--- start RECORDS TO PROCESS ---

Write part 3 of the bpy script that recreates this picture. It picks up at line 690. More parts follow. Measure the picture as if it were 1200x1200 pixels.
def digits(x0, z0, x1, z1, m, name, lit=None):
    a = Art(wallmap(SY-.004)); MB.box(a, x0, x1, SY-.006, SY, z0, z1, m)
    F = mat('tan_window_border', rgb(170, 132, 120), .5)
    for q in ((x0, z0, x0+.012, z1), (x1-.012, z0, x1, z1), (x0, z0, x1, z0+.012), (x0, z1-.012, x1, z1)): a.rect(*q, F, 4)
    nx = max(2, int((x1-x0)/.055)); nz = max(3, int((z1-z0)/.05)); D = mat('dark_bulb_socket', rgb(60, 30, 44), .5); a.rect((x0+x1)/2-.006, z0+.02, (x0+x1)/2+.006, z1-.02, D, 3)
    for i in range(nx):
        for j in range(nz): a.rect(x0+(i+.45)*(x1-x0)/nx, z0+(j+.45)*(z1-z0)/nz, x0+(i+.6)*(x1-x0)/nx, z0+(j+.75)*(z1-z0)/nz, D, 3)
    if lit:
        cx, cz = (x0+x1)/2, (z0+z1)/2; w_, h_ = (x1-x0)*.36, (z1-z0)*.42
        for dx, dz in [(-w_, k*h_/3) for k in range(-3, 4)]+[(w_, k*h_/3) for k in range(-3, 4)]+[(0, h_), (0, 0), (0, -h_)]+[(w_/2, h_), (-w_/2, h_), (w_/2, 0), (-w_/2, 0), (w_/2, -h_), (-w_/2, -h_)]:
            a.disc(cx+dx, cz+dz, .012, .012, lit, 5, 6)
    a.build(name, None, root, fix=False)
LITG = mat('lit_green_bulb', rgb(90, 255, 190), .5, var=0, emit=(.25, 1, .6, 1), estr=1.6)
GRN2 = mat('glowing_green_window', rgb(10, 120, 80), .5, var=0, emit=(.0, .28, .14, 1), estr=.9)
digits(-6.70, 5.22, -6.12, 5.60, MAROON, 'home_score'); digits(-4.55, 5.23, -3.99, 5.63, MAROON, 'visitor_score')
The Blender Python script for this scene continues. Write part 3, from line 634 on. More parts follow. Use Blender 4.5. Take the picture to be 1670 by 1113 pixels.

--- end RECORDS TO PROCESS ---

STATED PROBLEM: Report each line in the preceding entries that holds the string "picture".

CORRECT ANSWER:
Write part 3 of the bpy script that recreates this picture. It picks up at line 690. More parts follow. Measure the picture as if it were 1200x1200 pixels.
The Blender Python script for this scene continues. Write part 3, from line 634 on. More parts follow. Use Blender 4.5. Take the picture to be 1670 by 1113 pixels.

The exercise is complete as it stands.